Di Andrea Giumetti
Stravagante eccentricità di pochi individui, che la società tendeva ad etichettare con poco lusinghieri termini, ormai il gioco di ruolo, così come il wargame tabletop, è diventato un vero e proprio fenomeno di massa. Essendo noi in Aurora particolarmente affascinati da tutto ciò che il mondo normale bolla come “anormale”, specialmente se incarna spirito, potenza e fantasia, non potevamo che essere estremamente interessati al volume Dal Gioco di Guerra al Gioco di Ruolo.
Il libro, scritto da Moreno Pedrinzani ed edito da Mondiversi (e reperibile sul loro sito) ripercorre il percorso evolutivo del gioco da tavolo immaginifico, partendo dalle riflessioni filosofiche e antropologiche alla base degli scacchi, fino ad arrivare ai moderni wargames e giochi di ruolo (categorie diverse, ma con molti punti, e soprattutto con una dinamica di sviluppo, in comune), che oggi appassionano milioni di utenti in tutto il mondo.

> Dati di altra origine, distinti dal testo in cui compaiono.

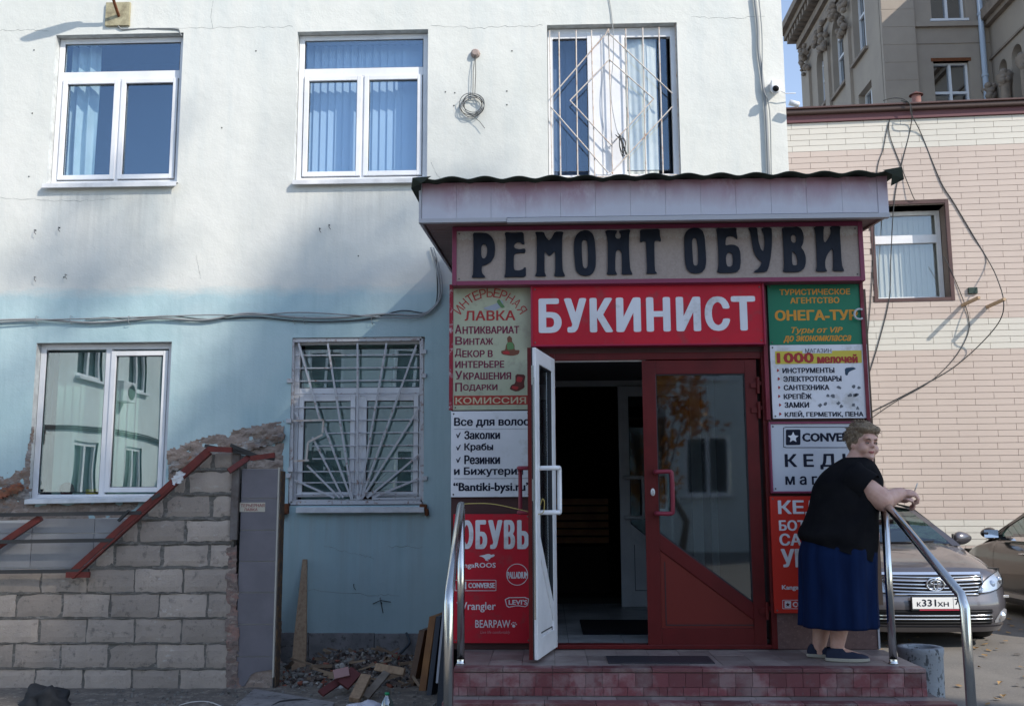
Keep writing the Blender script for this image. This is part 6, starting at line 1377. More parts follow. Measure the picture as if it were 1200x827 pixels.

Secondo la ricostruzione fatta da Pedrinzani, il punto di partenza da cui far discendere tutto è l’invenzione in Prussia del Kriegsspiel nel 1824. Il gioco di guerra nasceva infatti come strumento con un regolamento maggiormente sofisticato e matematicamente più stringente rispetto agli altri esperimenti simili, poiché era pensato come strumento di simulazione, e quindi di esercizio, per i comandanti dello stato caserma prussiano. Nel Kriegsspiel, per riportare in maniera quanto più realistica possibile il fatto che i generali non fossero onniscienti e onnipotenti, a differenza dei giocatori attorno ad un tavolo, venne infatti predisposta la figura di un arbitro, neutrale tra le due parti, che interpretava gli ordini dei giocatori. La figura dell’arbitro di Kriegsspiel sarebbe poi evoluta in quella del Game Master, arbitro e narratore per i giochi di ruolo, mentre il wargame avrebbe adottato una sempre maggiore sofisticazione di regole per consentire a due singoli giocatori di gestire la loro partita. Peraltro, bisogna segnalare che oggi, alla luce dell’esperienza ucraina, la copertura satellitare e la presenza dei droni rendono il generale in grado di disporre di informazioni molto simili a quelle del giocatore a bordo plancia di Kriegsspiel.
Ad ogni buon conto, Moreno Pedrinzani continua il suo excursus analizzando il modo in cui le diverse logiche di commercializzazione, così come gli ambienti di nascita e diffusione, abbiano impresso il loro corso nello sviluppo del gioco di ruolo made in USA rispetto a quello del vecchio continente: l’etica protestante del nuovo mondo, rispetto alla tradizione di satira dell’Europa; la mitologia uso e consumo dei fumetti contro la tradizione dell’epica e della letteratura, ma anche il diverso livello di diffusione dei primi computer e le tecniche di produzione. Questi sono alcuni degli aspetti presi in esame nell’analisi dall’autore, che inevitabilmente favoriscono la riflessione anche nel lettore, che anche quando è un appassionato di vecchia data del genere, nondimeno viene a contatto con nuove informazioni, anzi, con oscuri frammenti di lore che arricchiscono il quadro di riferimento. Nella società contemporanea, in cui trovare un Puerto Escondito è ormai quasi impossibile, e dove la competizione è brutale quanto truccata a favore di pochi, è quanto mai fondamentale coltivare lo sviluppo del pensiero strategico e dell’immaginazione come mezzi di difesa del sé.
Quando si vive in un mondo dove il politicamente corretto diventa autocensura, e dove la digitalizzazione da un lato fa disabituare al contatto umano e dall’altro porta con se l’iper-controllo dei comportamenti e dei costumi, anche essere un gruppo di amici impegnati a fantasticare di eroismo, spade, magia e di dilemmi di moralità attorno ad un tavolo, acquisisce i caratteri di un atto di resistenza profondamente impregnato di reale.